OBJECTIVE:
List the lines of this listing that hold the word "inset".

>> Start AVAILABLE DATA

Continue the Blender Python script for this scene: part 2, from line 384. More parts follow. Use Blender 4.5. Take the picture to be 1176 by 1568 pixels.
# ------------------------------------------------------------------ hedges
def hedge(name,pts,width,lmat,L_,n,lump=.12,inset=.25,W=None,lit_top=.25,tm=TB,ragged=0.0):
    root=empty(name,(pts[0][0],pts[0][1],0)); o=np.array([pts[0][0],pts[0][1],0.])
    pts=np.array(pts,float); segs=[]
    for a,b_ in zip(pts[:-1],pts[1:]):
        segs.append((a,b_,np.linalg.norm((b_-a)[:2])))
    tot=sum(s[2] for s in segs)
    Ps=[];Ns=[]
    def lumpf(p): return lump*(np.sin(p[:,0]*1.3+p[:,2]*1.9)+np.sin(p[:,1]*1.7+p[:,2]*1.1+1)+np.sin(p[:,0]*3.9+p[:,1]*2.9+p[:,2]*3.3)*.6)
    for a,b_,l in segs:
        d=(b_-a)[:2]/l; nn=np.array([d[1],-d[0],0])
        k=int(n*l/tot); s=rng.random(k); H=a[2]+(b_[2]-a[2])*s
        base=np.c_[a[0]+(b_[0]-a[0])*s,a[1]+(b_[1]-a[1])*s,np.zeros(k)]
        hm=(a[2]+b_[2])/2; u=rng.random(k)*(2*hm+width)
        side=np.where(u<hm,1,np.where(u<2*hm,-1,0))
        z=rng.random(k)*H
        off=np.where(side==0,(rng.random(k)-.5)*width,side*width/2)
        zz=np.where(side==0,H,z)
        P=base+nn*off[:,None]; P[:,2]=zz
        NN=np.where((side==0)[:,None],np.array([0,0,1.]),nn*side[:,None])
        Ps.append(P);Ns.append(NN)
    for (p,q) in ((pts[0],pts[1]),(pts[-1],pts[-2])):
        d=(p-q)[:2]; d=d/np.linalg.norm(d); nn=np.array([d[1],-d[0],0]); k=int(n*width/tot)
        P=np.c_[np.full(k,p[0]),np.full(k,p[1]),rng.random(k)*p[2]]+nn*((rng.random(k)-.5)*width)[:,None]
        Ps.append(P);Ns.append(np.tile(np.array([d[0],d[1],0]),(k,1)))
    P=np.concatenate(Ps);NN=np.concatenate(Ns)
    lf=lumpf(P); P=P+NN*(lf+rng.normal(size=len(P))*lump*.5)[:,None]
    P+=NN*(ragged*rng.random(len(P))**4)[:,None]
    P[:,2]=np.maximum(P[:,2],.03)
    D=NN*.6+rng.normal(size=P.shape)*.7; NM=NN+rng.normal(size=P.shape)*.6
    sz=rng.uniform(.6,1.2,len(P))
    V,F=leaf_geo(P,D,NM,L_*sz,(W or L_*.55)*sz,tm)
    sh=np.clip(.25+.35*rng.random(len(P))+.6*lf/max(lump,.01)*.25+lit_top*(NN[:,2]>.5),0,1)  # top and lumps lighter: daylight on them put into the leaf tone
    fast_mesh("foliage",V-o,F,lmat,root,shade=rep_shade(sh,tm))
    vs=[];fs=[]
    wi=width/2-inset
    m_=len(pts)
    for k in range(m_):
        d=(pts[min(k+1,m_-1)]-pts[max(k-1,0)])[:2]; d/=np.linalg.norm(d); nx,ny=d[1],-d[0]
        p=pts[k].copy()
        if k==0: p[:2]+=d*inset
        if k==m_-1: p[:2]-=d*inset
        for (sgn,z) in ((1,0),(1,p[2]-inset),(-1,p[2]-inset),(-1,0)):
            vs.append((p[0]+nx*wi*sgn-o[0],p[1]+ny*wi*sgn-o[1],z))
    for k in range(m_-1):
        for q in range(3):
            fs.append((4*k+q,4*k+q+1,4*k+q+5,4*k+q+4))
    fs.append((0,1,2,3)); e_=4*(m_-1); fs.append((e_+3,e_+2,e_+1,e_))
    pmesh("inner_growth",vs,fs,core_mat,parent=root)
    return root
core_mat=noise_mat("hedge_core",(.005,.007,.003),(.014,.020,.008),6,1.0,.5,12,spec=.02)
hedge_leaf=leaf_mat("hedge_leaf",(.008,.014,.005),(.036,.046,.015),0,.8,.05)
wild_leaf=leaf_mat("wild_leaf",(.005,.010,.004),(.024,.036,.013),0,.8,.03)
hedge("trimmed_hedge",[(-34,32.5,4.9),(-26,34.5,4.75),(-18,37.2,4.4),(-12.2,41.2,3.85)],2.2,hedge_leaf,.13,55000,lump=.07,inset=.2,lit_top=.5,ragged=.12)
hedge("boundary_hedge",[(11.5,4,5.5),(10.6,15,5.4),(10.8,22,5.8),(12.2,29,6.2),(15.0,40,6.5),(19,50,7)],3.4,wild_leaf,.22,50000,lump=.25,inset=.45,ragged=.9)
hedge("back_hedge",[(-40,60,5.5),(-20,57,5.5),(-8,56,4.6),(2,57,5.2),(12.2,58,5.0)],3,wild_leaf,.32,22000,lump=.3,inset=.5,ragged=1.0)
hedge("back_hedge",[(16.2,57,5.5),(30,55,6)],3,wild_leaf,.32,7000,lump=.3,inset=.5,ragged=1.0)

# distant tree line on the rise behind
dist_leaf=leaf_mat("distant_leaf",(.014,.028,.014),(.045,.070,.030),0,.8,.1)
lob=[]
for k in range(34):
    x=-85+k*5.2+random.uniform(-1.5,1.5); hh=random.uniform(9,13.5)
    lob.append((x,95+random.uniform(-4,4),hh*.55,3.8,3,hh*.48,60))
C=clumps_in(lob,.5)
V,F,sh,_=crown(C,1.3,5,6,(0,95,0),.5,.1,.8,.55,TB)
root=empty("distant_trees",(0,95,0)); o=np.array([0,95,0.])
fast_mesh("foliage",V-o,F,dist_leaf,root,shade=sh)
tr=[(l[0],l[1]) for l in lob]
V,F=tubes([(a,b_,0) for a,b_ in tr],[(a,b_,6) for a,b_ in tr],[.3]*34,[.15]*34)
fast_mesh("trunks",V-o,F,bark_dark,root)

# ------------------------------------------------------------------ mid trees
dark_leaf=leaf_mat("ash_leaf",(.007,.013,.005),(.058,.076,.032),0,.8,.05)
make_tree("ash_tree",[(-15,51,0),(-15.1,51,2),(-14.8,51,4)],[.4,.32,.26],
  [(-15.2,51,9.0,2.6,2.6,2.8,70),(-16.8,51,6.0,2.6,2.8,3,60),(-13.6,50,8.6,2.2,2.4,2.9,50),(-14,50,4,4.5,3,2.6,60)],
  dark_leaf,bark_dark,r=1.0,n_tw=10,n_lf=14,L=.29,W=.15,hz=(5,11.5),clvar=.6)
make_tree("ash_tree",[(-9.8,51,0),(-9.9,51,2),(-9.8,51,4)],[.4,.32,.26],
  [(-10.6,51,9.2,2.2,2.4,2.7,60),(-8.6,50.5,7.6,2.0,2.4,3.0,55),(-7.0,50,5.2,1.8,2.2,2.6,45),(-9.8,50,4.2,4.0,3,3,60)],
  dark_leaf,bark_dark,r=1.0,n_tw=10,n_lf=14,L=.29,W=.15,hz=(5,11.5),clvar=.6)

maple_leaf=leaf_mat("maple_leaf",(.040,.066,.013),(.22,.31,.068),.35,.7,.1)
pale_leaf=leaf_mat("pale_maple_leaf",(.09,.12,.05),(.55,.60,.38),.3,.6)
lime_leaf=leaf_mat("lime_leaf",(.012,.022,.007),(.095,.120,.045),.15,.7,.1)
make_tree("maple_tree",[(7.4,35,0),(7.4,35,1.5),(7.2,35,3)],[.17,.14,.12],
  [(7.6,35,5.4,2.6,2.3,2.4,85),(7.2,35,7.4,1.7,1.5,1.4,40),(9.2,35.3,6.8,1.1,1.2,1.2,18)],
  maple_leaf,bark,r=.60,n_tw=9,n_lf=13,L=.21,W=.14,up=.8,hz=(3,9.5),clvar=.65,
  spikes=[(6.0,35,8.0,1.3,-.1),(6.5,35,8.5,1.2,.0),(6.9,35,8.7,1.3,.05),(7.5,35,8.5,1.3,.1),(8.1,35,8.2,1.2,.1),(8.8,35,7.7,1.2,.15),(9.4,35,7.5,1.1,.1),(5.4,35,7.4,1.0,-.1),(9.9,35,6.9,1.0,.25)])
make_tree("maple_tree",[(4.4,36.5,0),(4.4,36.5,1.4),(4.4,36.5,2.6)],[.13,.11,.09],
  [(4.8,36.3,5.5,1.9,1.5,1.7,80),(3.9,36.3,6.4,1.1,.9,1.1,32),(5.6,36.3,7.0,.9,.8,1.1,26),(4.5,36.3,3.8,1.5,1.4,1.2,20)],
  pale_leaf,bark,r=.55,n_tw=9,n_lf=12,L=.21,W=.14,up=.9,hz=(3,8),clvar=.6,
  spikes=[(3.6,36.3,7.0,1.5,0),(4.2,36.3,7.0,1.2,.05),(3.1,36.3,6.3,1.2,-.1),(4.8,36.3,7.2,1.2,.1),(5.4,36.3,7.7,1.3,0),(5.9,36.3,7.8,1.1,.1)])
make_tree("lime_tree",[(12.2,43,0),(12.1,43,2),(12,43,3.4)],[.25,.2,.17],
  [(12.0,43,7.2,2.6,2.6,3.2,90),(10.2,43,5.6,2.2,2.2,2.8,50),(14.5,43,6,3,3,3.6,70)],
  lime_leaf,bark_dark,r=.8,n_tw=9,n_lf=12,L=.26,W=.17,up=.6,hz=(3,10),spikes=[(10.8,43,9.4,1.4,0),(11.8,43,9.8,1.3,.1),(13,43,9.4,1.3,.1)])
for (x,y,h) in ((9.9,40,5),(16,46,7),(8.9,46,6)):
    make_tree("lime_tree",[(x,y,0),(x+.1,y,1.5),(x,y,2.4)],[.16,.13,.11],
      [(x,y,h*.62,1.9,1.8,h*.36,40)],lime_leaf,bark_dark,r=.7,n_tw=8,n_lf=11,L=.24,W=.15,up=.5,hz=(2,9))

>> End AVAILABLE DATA

ANSWER IN FULL:
def hedge(name,pts,width,lmat,L_,n,lump=.12,inset=.25,W=None,lit_top=.25,tm=TB,ragged=0.0):
    wi=width/2-inset
        if k==0: p[:2]+=d*inset
        if k==m_-1: p[:2]-=d*inset
        for (sgn,z) in ((1,0),(1,p[2]-inset),(-1,p[2]-inset),(-1,0)):
hedge("trimmed_hedge",[(-34,32.5,4.9),(-26,34.5,4.75),(-18,37.2,4.4),(-12.2,41.2,3.85)],2.2,hedge_leaf,.13,55000,lump=.07,inset=.2,lit_top=.5,ragged=.12)
hedge("boundary_hedge",[(11.5,4,5.5),(10.6,15,5.4),(10.8,22,5.8),(12.2,29,6.2),(15.0,40,6.5),(19,50,7)],3.4,wild_leaf,.22,50000,lump=.25,inset=.45,ragged=.9)
hedge("back_hedge",[(-40,60,5.5),(-20,57,5.5),(-8,56,4.6),(2,57,5.2),(12.2,58,5.0)],3,wild_leaf,.32,22000,lump=.3,inset=.5,ragged=1.0)
hedge("back_hedge",[(16.2,57,5.5),(30,55,6)],3,wild_leaf,.32,7000,lump=.3,inset=.5,ragged=1.0)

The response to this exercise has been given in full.